Es ist heutzutage eher selten, dass Literatur fern des Unterhaltungssegments große Stars hervorbringt. Zu den besonderen Ausnahmen gehört die im Nordwesten Irlands geborene Sally Rooney. Jeder ihrer Romane verkaufte sich weit über eine Million mal, sie wurde bisher in rund 50 Sprachen übersetzt. Ihre Neuerscheinungen (wie zuletzt »Intermezzo«) werden on- wie offline bereits viele Monate im Voraus zelebriert. Und sie ist nicht die einzige irische Autorin mit internationalem Ruhm: Autorinnen wie Megan Nolan, Naoise Dolan, Claire Keegan oder Louise Kennedy feiern ebenfalls weltweit Erfolge. 2023 wurde Paul Lynch für seinen Roman »Das Lied des Propheten« mit dem renommierten Booker Prize ausgezeichnet – in einem Jahr, in dem gleich vier der 13 Nominierten aus Irland stammten.

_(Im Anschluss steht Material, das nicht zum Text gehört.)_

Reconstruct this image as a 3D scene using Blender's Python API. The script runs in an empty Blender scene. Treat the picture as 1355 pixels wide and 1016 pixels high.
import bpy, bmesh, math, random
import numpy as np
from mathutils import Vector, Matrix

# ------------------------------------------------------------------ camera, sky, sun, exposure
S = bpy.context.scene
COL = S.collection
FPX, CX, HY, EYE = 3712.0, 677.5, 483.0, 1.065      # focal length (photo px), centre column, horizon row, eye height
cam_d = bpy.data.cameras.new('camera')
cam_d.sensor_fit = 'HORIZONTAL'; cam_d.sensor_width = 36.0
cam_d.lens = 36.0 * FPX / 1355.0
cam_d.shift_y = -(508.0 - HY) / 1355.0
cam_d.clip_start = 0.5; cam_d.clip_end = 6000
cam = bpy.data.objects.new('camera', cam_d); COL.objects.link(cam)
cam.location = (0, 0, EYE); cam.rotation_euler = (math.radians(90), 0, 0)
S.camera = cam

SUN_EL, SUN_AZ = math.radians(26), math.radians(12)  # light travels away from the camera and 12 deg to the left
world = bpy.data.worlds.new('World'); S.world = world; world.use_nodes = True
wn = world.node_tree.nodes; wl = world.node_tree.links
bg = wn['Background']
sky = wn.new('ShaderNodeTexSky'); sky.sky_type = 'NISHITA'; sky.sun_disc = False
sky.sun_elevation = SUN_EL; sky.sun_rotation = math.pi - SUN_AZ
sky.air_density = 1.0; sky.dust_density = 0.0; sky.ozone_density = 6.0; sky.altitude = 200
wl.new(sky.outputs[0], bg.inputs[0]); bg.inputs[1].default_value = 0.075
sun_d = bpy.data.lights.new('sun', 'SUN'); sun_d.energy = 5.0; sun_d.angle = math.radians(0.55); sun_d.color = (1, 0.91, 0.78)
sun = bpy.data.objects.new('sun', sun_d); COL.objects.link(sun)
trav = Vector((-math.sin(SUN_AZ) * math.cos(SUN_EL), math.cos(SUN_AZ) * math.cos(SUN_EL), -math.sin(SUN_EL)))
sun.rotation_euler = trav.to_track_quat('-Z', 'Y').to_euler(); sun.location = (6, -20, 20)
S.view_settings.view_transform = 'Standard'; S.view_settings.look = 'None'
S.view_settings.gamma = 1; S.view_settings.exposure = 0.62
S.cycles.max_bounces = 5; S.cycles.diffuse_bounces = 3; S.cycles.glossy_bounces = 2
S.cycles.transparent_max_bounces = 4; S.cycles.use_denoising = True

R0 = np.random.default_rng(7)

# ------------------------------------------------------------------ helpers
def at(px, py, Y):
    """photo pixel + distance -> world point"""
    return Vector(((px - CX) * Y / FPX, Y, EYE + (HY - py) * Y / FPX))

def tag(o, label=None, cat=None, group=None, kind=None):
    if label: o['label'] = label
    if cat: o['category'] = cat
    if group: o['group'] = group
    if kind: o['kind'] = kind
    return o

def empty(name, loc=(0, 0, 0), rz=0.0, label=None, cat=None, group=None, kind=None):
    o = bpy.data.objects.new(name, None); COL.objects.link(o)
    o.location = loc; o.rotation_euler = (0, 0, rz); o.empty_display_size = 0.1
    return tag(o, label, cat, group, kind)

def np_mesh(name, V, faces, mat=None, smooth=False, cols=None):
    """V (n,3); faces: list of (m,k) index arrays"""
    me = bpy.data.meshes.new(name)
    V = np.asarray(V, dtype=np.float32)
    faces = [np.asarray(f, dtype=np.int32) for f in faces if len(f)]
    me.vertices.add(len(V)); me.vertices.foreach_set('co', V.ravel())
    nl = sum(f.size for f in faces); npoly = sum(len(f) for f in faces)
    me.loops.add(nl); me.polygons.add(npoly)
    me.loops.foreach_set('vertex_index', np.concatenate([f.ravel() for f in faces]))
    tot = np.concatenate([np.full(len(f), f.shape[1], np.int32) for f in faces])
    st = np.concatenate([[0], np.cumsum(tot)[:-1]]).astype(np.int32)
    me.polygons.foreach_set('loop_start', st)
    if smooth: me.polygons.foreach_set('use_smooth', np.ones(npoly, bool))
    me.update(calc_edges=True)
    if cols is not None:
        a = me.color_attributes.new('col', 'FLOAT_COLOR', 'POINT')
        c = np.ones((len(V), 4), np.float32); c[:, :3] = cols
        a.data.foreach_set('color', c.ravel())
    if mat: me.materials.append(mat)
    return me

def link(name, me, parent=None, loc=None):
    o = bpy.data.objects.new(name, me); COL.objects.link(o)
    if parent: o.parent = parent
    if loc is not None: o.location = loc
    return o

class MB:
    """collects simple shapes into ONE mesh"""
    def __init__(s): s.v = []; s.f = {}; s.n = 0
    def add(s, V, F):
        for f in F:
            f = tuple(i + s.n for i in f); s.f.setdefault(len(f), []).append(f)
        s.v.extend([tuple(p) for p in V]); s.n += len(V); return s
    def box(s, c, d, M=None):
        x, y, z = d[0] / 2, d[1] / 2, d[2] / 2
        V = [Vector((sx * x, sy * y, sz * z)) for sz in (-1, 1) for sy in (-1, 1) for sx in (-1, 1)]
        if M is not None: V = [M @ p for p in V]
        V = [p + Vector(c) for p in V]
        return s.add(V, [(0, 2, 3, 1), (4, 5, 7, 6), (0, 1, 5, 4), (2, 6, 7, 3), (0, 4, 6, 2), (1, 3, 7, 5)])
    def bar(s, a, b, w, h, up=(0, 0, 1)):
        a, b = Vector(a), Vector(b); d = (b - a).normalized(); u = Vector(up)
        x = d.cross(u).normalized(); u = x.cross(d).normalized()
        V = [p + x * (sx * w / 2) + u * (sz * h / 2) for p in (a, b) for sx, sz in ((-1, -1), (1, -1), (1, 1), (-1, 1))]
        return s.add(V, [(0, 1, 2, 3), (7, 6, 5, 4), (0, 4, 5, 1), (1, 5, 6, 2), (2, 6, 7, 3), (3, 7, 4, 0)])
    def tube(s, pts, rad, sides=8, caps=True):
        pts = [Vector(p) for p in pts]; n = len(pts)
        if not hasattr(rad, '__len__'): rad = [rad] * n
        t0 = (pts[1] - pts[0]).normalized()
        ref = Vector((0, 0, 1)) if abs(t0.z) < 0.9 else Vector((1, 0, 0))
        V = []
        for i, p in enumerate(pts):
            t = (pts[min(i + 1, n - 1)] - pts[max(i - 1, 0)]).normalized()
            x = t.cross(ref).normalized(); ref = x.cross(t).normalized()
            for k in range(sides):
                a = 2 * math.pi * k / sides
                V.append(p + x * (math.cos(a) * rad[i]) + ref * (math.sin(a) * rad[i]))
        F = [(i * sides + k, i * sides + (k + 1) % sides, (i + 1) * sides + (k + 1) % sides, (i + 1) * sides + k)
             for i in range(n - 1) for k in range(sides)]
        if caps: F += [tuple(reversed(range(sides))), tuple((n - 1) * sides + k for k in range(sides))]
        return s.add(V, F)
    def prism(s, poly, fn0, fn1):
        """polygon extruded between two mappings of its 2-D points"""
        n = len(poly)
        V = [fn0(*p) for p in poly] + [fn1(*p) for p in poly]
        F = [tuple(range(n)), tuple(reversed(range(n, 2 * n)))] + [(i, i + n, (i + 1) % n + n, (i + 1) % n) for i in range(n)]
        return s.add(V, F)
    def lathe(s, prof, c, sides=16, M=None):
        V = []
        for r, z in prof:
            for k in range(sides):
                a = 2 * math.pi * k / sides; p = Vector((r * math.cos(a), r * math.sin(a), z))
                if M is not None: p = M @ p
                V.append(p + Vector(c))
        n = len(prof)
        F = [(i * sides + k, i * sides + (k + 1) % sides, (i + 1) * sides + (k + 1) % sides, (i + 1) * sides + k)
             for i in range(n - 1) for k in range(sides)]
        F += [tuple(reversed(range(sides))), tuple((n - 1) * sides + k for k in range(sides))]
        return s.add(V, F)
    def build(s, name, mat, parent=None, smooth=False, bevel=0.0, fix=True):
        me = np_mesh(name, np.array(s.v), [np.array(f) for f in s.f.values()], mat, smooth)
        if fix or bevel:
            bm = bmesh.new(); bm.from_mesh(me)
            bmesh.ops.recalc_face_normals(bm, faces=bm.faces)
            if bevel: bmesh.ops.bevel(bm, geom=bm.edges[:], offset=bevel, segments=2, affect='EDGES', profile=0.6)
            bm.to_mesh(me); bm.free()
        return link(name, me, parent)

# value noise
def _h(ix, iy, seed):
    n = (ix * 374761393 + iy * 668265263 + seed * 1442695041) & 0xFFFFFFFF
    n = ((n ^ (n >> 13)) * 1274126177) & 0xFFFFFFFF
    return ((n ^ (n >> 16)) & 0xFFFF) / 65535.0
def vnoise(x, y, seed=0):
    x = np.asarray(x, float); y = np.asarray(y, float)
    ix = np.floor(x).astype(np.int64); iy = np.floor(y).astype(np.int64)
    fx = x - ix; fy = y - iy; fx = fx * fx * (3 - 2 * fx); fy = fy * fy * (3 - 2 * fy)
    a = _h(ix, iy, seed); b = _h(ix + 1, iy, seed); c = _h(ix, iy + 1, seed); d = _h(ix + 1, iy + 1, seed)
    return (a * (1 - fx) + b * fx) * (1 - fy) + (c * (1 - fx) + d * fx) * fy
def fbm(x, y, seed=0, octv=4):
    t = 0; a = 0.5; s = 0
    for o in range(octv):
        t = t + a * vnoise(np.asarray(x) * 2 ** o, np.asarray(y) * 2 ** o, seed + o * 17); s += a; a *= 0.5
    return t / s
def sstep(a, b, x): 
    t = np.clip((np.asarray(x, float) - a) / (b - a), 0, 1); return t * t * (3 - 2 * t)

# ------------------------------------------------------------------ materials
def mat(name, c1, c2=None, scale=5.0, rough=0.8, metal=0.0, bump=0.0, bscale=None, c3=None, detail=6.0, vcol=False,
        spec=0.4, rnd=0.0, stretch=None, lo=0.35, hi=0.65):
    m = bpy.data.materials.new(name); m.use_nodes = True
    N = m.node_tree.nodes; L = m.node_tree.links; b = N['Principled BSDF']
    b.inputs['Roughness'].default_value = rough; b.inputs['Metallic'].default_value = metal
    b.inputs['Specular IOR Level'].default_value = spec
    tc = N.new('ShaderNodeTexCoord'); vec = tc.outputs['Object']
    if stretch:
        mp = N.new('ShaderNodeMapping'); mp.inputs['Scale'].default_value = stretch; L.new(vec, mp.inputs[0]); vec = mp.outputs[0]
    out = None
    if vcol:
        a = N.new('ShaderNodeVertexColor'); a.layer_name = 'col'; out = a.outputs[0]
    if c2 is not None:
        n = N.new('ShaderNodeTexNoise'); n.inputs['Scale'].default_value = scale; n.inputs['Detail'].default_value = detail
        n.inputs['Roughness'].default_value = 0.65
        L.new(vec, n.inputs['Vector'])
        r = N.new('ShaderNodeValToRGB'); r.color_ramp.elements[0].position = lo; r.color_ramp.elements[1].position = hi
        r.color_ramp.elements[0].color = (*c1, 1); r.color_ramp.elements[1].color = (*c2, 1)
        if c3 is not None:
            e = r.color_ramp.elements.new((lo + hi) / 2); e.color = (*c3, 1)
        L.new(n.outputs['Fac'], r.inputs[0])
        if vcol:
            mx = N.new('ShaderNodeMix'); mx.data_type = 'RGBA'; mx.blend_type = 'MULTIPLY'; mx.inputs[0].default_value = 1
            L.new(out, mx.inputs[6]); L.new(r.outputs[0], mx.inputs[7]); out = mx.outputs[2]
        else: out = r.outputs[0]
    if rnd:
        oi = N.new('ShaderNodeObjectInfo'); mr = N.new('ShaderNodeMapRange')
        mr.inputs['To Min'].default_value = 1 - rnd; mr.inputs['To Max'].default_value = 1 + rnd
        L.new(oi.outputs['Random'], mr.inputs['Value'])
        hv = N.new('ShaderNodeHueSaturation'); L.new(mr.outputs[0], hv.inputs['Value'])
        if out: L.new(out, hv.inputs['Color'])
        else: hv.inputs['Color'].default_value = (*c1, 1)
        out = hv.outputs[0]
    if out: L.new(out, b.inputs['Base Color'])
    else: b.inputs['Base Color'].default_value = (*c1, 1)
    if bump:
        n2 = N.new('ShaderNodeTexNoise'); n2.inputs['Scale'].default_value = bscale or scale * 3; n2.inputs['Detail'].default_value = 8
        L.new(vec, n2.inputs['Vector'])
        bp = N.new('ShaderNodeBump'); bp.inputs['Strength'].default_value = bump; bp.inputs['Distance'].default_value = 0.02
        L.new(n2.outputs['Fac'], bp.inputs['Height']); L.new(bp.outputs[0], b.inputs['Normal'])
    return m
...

Dabei ächzt die Buchbranche eigentlich: Die Zahl der Leserinnen geht zurück, das Papier wird teurer, Druckereien schließen hierzulande, es kommt wiederholt zu Lieferengpässen. Und auch wenn dank BookTok jüngere Generationen das Lesen wieder für sich entdeckt haben, ist der Umsatz in Deutschland weiter rückläufig. Im Jahr 2024 lag er laut Zahlen des Börsenvereins des Deutschen Buchhandels zwar bei 9,88 Milliarden Euro und somit höher als im Jahr 2020, als 9,3 Milliarden Euro umgesetzt wurden; inflationsbereinigt ist der Wert aber geschrumpft. In der Buchbranche wird gerne geklagt, aber dieses Jahr ist der Frust angesichts gravierender Lieferengpässe besonders groß.

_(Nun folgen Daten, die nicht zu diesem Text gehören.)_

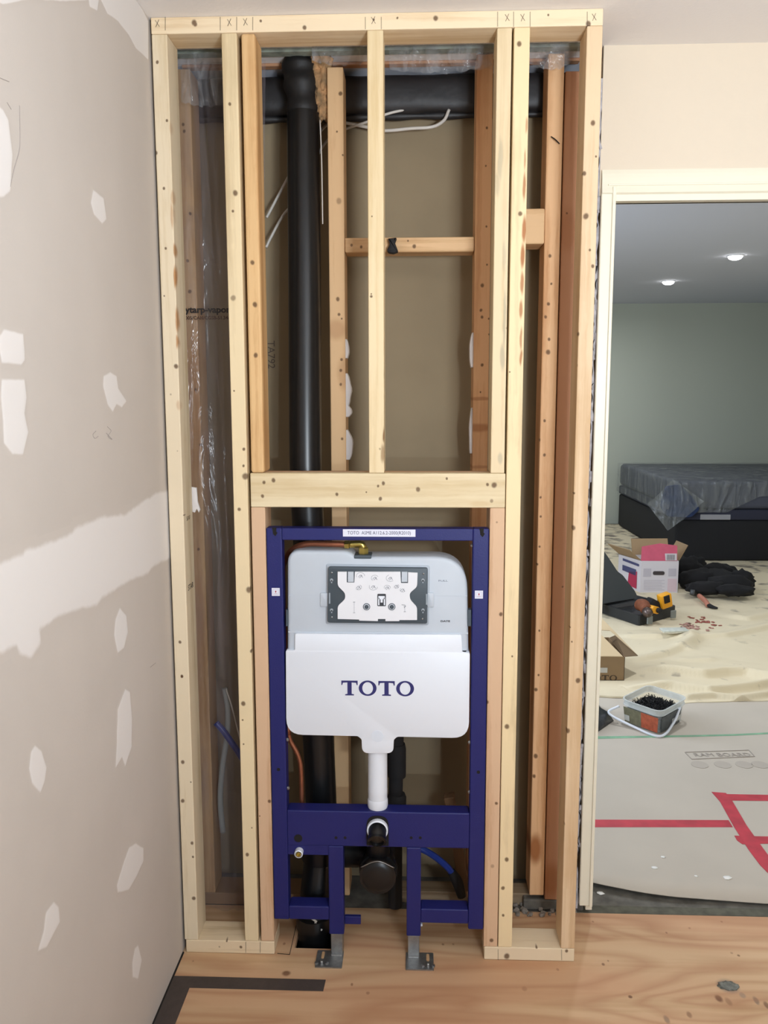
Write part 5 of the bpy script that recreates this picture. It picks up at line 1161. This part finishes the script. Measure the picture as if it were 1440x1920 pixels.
tube(bm, pl, .006, 10, 8); link('bail_handle', bm, m_white, TB2, True)
bm = BM(); loft(bm, [(.86, .018), (.90, .07)]); rv = ring(bm, .91, .078); bm.faces.new(rv)
for k in range(420):
    t = rnd.random()**.5; a = rnd.uniform(0, 2*PI); d = Vector((math.cos(a), math.sin(a)))
    e1_, e2_ = (Nr-Lf)*.5, (Rg-Nr)*.5
    q_ = c0+e1_*rnd.uniform(-.84, .84)+e2_*rnd.uniform(-.84, .84)
    hgt = .080+.024*max(0, 1-((q_-c0).length/.12)); L_ = .016; dv = Vector((rnd.uniform(-1, 1), rnd.uniform(-1, 1), rnd.uniform(-.3, .9))).normalized()*L_
    p = Vector((q_.x, q_.y, hgt)); tube(bm, [p-dv, p+dv], .0018, 4, 0)
o = link('screws', bm, mat('black_screws', srgb(22, 22, 24), .45, metal=.3), None, False, (c0.x, c0.y, .02)); tag(o, 'heap of black screws filling the clear tub', 'screws', kind='stuff')

# dark plastic bag left of tub
bm = BM(); q = [atz(1060, 1300, .02), atz(1120, 1318, .02), atz(1136, 1338, .02), atz(1151, 1347, .02), atz(1132, 1360, .02), atz(1115, 1372, .02), atz(1060, 1390, .02)]
V = [Vector(p) for p in q]; cc = sum(V, Vector((0, 0)))/len(V); lay = []
for s_, z in ((1, .008), (.96, .018), (.75, .045), (.4, .07), (.05, .08)):
    lay.append([bm.verts.new((cc.x+(p.x-cc.x)*s_, cc.y+(p.y-cc.y)*s_, z+.012*fnoise(p.x*20, p.y*20, s_*4)*(z > .01))) for p in V])
for A, B_ in zip(lay, lay[1:]):
    for k in range(len(V)): bm.faces.new((A[k], A[(k+1) % len(V)], B_[(k+1) % len(V)], B_[k]))
bm.faces.new(lay[0][::-1]); bm.faces.new(lay[-1])
tag(link('plastic_bag', bm, mat('dark_plastic_bag', srgb(48, 50, 54), .3, bump=1.0, bscale=30, var=.4, vscale=25), None, True, (cc.x, cc.y, .01)), 'dark glossy plastic bag on the grey board beside the door casing', 'bag')

for o in bpy.data.objects:
    if '_o' in o: del o['_o']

Künstlergrundeinkommen wird dauerhaft eingeführt
Wieso also floriert die Literatur ausgerechnet in dem kleinen Irland? »We all read like hell!«, heißt es 2024 in einem Artikel im Guardian. Dass in dem Fünf-Millionen-Einwohner-Land so viele Menschen lesen und es so viele herausragende Autorinnen hervorbringt, hat einen konkreten Grund: angemessene Kulturförderung. Die Einführung in die Welt der Bücher fängt dabei früh an: Seit 2024 bekommen Erstklässlerinnen zur Einschulung »My Little Library Bag«, eine Tasche mit Büchern und Büchereiausweis. Freiberufliche Künstlerinnen werden bis zu einem Einkommen von 50.000 Euro von der Steuer befreit. Es gibt Förderungsprogramme und Stipendien für den Nachwuchs, dazu die staatliche Organisation Literature Ireland, die irische Literatur im Ausland promotet und Übersetzungen fördert, und seit 1996 mit dem mit 100.000 Euro dotierten (internationalen) Dublin Literary Award außerdem einen der höchstdotierten Literaturpreise der Welt.

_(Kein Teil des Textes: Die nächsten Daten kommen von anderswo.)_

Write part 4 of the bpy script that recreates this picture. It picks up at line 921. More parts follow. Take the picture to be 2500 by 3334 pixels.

Zu diesen Subventionen und Förderungen kommt jetzt noch das bedingungslose Künstlergrundeinkommen hinzu, das Basic Income for the Arts, das ab September 2026 dauerhaft eingeführt wird, wie der irische Kultusminister Patrick O’Donovan Anfang November verkündete. »Kunst« wird dabei definiert als »jede kreative oder interpretative Ausdrucksform (ob traditionell oder zeitgenössisch) in jeglicher Form, insbesondere bildende Kunst, Theater, Literatur, Musik, Tanz, Oper, Film, Zirkus und Architektur«.